The most serious sign of irresponsibility was the cut to foreign aid, indicative of the fact that Speaker Martin, House Majority Leader Charles Halleck, and Representative Clarence Brown of Ohio had not accepted the role of America as leader in a world threatened by Communism.

Relman Morin of the Associated Press finds new British Ambassador to the U.S. Sir Oliver Franks in store for a rough time as Anglo-American relations were at a nadir regarding Palestine and likely to get worse as the Marshall Plan was being implemented.

Britain had its foothold in the Middle East for over a century and had maintained order sometimes through blood and plunder. It acquired great prestige along with its economic interests in the region. Arab rulers consistently consulted the British before any move. It was thus natural to seek British assistance in Palestine, especially as Britain had opposed the U.N. partition plan while the U.S. led the effort for it.

Partition was approved November 29, and then in April, the President announced his reversal of the support of the plan based on the ensuing months of violence, favoring a trusteeship.
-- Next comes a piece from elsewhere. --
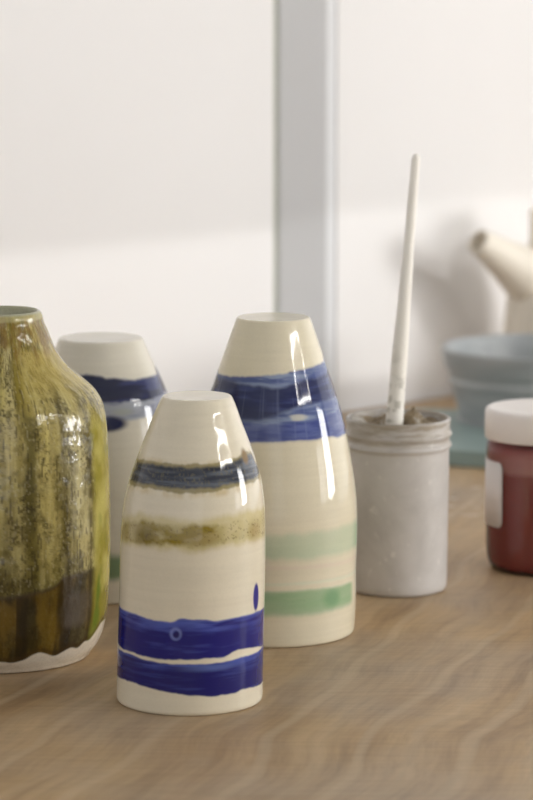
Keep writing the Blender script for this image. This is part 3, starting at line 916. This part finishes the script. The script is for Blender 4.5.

He then reversed that reversal by immediately recognizing Israel upon its creation on May 15 when the British mandate ended and evacuation of British troops formally began. There could be no further reversal by the U.S., and Britain also had to recognize Israel. At that point, however, the British position with respect to the Arab world would be difficult as the Arabs would look elsewhere, namely to the Soviets, for help. That was the basis for the irritation of the British with the U.S., that it had created this rift with the Arab world.

Americans, in turn, were annoyed by British economic policy, sending, until recently, aid to the Arabs while ERP aid went from the U.S. to Britain. Plus, there was concern regarding trade between Western Europe and Russia and its satellites. Britain had recently sold railroad track to Russia in exchange for coarse grains for cattle feed. The British needed timber and could acquire it more cheaply from Poland and Russia than elsewhere. The American view was that nothing should be traded with Russia which would help it make war.

These thorny issues now confronted Ambassador Franks.